Plan transactions with related entities smart and consider the transfer pricing perspective

Individuals responsible in a company for financial matters should not associate transfer pricing only with compliance obligations.

Already at the stage of planning transactions with related entities, it is worth remembering about TP regulations. This will ensure the transaction is arm’s length from the very implementation.

Points to remember

When it comes to tax regulations on transfer pricing, the key matter is to properly establish and maintain the terms of transactions made between related entities – in accordance with the arm’s length principle. These regulations should be taken into account at every stage of settlements with related entities. They are of particular importance when making contracts or arrangements between related entities.
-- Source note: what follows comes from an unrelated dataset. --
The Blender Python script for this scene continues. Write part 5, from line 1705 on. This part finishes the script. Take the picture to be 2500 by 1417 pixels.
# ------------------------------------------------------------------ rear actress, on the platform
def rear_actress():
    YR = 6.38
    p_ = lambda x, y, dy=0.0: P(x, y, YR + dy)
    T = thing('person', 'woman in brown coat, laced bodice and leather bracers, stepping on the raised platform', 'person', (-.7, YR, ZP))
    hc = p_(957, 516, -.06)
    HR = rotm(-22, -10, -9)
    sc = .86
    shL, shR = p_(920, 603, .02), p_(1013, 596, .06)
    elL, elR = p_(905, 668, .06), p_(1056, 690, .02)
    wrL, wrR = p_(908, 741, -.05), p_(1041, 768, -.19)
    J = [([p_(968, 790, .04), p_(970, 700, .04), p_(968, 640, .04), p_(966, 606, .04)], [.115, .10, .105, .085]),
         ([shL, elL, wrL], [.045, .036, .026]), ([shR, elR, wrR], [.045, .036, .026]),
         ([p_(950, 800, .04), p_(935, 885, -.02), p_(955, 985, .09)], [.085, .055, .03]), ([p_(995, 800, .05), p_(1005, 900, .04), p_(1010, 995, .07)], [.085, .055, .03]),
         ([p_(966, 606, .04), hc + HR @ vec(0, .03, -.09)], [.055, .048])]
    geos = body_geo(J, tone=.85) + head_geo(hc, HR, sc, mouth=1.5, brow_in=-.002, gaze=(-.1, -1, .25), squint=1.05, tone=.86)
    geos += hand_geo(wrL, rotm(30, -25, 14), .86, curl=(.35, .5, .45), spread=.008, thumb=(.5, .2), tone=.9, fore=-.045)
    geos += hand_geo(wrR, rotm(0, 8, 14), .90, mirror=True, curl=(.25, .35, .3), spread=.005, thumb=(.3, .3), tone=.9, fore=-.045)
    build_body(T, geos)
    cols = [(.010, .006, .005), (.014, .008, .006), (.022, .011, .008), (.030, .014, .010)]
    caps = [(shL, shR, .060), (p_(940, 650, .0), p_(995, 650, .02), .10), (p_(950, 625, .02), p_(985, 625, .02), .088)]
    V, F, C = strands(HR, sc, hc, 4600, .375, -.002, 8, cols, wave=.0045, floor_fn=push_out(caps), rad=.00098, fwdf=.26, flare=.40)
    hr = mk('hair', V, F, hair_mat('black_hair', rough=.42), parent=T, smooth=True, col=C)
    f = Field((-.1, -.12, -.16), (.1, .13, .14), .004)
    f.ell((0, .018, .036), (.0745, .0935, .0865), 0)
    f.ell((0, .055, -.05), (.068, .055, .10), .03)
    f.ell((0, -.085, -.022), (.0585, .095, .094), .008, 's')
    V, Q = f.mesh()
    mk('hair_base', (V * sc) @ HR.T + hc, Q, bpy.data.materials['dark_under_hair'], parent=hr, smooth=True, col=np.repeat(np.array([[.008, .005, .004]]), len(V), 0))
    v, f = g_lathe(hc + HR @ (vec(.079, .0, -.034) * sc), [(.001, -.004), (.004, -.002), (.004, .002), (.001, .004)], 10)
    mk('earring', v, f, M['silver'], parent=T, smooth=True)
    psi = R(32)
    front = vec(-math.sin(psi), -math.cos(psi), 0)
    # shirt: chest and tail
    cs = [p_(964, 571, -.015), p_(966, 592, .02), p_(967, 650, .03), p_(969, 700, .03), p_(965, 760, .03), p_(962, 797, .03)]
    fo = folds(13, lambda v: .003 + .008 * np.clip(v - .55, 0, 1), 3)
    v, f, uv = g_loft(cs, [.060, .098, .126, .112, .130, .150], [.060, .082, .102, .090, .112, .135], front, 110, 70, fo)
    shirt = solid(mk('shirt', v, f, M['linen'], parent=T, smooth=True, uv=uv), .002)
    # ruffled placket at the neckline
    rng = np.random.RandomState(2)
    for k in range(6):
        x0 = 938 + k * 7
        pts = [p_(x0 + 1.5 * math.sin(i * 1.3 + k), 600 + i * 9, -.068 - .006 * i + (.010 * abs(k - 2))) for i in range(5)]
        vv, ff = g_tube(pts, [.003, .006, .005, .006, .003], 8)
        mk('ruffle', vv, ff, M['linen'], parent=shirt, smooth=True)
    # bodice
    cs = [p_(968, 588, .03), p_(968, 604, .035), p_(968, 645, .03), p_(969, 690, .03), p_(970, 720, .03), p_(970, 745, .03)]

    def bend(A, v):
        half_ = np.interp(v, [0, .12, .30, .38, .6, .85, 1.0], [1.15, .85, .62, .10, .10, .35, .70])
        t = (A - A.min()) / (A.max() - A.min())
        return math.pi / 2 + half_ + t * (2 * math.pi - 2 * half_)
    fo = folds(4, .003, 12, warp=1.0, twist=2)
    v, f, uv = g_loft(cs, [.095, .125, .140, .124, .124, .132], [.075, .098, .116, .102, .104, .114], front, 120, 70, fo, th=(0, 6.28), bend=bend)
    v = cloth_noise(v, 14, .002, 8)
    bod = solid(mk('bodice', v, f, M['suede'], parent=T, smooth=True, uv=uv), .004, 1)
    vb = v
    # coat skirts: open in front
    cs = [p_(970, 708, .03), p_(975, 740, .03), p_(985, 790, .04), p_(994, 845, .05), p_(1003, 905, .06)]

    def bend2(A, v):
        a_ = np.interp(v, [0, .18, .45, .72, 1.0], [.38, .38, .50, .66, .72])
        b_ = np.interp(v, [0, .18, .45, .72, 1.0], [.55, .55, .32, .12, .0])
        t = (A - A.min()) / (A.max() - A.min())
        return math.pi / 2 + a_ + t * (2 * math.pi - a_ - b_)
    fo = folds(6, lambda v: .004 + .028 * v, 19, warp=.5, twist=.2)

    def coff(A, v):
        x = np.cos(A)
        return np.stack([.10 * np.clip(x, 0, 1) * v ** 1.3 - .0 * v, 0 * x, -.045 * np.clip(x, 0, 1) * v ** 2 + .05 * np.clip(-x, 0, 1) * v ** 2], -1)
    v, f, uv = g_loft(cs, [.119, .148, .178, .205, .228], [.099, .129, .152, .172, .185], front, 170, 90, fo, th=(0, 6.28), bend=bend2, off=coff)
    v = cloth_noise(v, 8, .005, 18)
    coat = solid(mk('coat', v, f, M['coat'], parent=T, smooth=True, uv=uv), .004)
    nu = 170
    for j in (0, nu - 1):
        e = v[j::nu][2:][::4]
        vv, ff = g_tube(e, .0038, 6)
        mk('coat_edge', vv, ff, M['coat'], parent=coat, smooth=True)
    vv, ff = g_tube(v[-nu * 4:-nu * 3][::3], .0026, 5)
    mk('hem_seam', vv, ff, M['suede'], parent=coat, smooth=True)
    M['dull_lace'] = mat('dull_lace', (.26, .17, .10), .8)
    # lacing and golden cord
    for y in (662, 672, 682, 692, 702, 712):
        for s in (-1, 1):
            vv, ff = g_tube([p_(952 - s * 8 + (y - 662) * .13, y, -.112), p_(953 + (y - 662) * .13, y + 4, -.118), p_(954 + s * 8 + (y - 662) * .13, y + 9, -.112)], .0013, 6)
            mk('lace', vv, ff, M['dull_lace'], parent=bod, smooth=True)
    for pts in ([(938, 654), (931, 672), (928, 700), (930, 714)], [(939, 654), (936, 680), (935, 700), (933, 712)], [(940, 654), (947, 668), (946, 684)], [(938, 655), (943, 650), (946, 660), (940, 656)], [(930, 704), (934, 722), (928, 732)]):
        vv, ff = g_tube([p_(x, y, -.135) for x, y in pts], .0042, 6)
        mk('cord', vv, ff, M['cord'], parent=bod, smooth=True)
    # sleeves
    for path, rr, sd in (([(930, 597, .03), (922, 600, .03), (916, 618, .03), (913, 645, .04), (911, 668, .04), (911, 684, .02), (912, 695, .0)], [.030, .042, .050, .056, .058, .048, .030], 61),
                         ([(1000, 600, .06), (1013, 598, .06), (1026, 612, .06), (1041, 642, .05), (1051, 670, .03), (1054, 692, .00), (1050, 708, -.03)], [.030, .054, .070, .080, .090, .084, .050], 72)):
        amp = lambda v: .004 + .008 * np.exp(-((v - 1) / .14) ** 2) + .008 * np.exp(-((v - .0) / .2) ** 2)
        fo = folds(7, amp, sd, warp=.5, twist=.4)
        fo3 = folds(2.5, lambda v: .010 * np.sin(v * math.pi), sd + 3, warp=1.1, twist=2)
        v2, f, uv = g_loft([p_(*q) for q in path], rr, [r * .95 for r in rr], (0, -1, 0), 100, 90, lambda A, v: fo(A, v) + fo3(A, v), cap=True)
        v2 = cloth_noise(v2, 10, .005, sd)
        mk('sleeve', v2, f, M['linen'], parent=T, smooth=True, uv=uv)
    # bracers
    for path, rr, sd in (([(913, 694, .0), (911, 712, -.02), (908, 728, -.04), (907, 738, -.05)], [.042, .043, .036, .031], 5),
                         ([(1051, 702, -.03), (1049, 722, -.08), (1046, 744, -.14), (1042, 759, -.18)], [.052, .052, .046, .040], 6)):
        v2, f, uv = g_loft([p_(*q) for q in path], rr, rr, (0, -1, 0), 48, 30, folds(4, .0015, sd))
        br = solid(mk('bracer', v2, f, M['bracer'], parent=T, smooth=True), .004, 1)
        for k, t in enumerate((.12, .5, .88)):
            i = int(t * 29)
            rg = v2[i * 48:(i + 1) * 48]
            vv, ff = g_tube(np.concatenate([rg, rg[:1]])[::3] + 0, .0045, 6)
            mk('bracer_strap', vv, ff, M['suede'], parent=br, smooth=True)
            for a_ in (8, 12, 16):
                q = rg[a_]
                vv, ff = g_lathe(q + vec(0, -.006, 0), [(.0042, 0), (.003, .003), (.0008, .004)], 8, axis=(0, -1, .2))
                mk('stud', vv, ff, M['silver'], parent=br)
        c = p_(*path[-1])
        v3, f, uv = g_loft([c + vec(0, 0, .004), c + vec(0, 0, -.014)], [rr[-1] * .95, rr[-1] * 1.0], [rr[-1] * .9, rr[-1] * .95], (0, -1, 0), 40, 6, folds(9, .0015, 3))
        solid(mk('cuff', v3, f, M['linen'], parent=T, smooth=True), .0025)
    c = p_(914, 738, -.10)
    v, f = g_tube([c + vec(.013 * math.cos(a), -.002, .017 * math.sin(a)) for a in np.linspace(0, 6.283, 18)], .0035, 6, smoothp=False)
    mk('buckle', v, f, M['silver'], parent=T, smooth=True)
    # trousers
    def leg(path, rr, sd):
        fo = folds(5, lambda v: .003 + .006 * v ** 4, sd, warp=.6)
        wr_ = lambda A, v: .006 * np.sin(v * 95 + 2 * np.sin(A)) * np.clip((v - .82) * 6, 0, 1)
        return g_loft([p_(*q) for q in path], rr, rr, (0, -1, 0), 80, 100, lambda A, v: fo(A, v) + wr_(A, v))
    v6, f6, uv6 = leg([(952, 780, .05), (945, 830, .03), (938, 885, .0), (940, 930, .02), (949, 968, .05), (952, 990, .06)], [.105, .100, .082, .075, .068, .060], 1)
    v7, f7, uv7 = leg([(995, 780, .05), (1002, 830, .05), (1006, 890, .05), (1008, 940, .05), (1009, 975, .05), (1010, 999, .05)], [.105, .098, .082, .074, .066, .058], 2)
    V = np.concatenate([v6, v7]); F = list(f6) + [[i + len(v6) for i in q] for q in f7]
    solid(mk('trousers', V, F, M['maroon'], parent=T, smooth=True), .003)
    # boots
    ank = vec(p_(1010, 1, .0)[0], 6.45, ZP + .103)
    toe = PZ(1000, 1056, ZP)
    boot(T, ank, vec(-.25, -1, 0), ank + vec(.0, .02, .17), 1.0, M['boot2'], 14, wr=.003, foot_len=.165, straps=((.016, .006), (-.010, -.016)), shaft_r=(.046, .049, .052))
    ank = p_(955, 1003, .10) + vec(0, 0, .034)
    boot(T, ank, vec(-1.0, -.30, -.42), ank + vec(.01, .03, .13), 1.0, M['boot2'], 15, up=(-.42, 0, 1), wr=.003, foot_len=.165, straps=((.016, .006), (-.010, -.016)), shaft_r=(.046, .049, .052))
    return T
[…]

When planning a transaction, you should always consider the effects it will have in terms of transfer pricing. At the very beginning, an analysis of the business substance of the transaction is important as it will support gathering arguments for justifying its implementation.

The next stage should be a comprehensive and detailed functional analysis. It seeks to determine the importance of functions, assets and risks as well as their allocation between entities.  

Why do you need this?

The allocation of functions, assets and risks is followed by the selection of an appropriate form of remuneration. The adopted method of settlements in the transaction should be well conceived and correspond to the functional profile of the parties involved.

The next step involves preparing a benchmarking analysis. It will determine the arm’s length level of the applied remuneration in the form of a financial ratio, e.g. a share (%) or price level, etc.

Once completed, the steps outlined above will bring benefits, including:

  • ensuring that the arm’s length price is applied from the start of the transaction, and
  • securing settlements against potential upward adjustment and the charge of having applied non-arm’s length prices.

When arranging new settlements, you should also make sure to:

1) appropriately document the settlements in the form of a contract,

2) prepare a transfer pricing policy, i.e. a description of the principles for making the transactions and the adopted settlement methods, or

3) collect source documents to confirm that the transactions with related entities have been made and are justified from a business perspective.

Planning transactions from the transfer pricing perspective will significantly reduce the risk associated with the need to defend the arm’s length nature of the settlements made. Also, it will streamline and accelerate the process of meeting reporting obligations in the scope of preparing transfer pricing documentation or filing the TP-R form. Once established, the settlement model – that takes into account the transfer pricing regulations – may constitute a solid security for transfer pricing applied over several years.